Komende zondag begint ook in de kerk de voorbereiding voor Kerst: Advent. Advent is een periode van vier weken voor Kerst. De periode waarin iedere zondag een kaars wordt aangestoken in de kerk. Wat doen we eigenlijk in de kerk aan voorbereiding? Wat buiten de kerk gedaan wordt is wel duidelijk: veel kopen. Ikea, Hema of V&D. Maar in de kerk? In de kerk steken we een kaarsje aan, misschien nog een gedichtje erbij, of een Bijbeltekst. That’s it? Of is het meer dan er eventjes aan denken?
Kerst gaat om de komst van Jezus. Jezus is 2000 jaar geleden al gekomen, maar Hij zal nog een keer komen, om ons op te halen. Dat is dan het einde van de wereld. De Jongste dag wordt dat wel genoemd in de Bijbel. En juist daaraan mogen wij denken in de tijd voor Kerst, in deze vier weken die daar speciaal voor gekozen zijn. Hopen dat Jezus snel weer komt. En tegelijk blij zijn dat Hij al eens is gekomen. Dat betekent het woord Advent ook: komst of komen. Het gaat om God die naar de wereld toekomt. De hoop daarop, maar ook de dank daarvoor.
En juist in de weken voor Kerst mogen we aan dit alles denken. Hoop en dank. Bijbellezen, nadenken wat dit voor jezelf betekent. Hoe vaak staan we er bij stil dat Jezus ieder moment terug kan komen? Wat zouden we dan doen? Zouden wij mee mogen? Daarvoor is Advent juist bedoeld. Na te denken over hoe goed onze God is. Hij heeft Zijn Zoon gegeven, zodat wij, als we in Hem geloven, straks mee mogen naar de hemel. En juist als je je verheugd op dat feest, Kerst, hoe mooier het voor je gaat worden, hoe meer betekenis.

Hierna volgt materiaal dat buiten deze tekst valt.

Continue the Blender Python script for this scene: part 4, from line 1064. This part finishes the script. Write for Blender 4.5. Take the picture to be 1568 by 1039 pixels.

Net zoals je je verheugd wanneer je weet dat je binnenkort iets leuks gaat doen, bijvoorbeeld een feestje of excursie. Ook daar verheug je je op. Je spreekt erover met je vrienden. Da’s ook voorbereiding. Zo mogen wij dat ook doen voor Kerst.
Want als er Iemand is geweest die veel voorbereidingen heeft gehad voor Kerst, dan was het God wel. Lees maar eens in het Oude Testament. Jezus moest Zoon worden van David, een Israëliet. Maar al die families hadden ruzie en vermoordden elkaar. Dat begon al helemaal in het begin. Ze werden slaven in Egypte. Later werden ze weer weggevoerd, ver weg van Israël. Iedere keer lees je dat de duivel probeerde ervoor te zorgen dat Jezus niet op aarde zou komen. Herodes die alle jongetjes laat vermoorden, waardoor Jozef en Maria moesten vluchten naar Egypte, is natuurlijk een heel duidelijk voorbeeld. De duivel die vocht. Die niet wilde dat Jezus op aarde kwam. Dat kostte veel werk voor God. Toch heeft God dat voor ons gedaan, iets dat Hij niet had hoeven doen. Maar Hij deed het toch, om ons het mooiste kerstcadeau te geven wat er is. En Hij wil niets liever dat jij en ik dat cadeau met beide handen aanpakken. Gods genade, Zijn Zoon die voor ons in de plaats is gestorven. Bereid je daar nou op voor. Denk erover na wat jij met dat cadeau zou doen. En hoop. Hoop dat Jezus terugkomt, zodat we de Gever kunnen zien. En bedank. Bedank voor al die moeite die Hij heeft gedaan.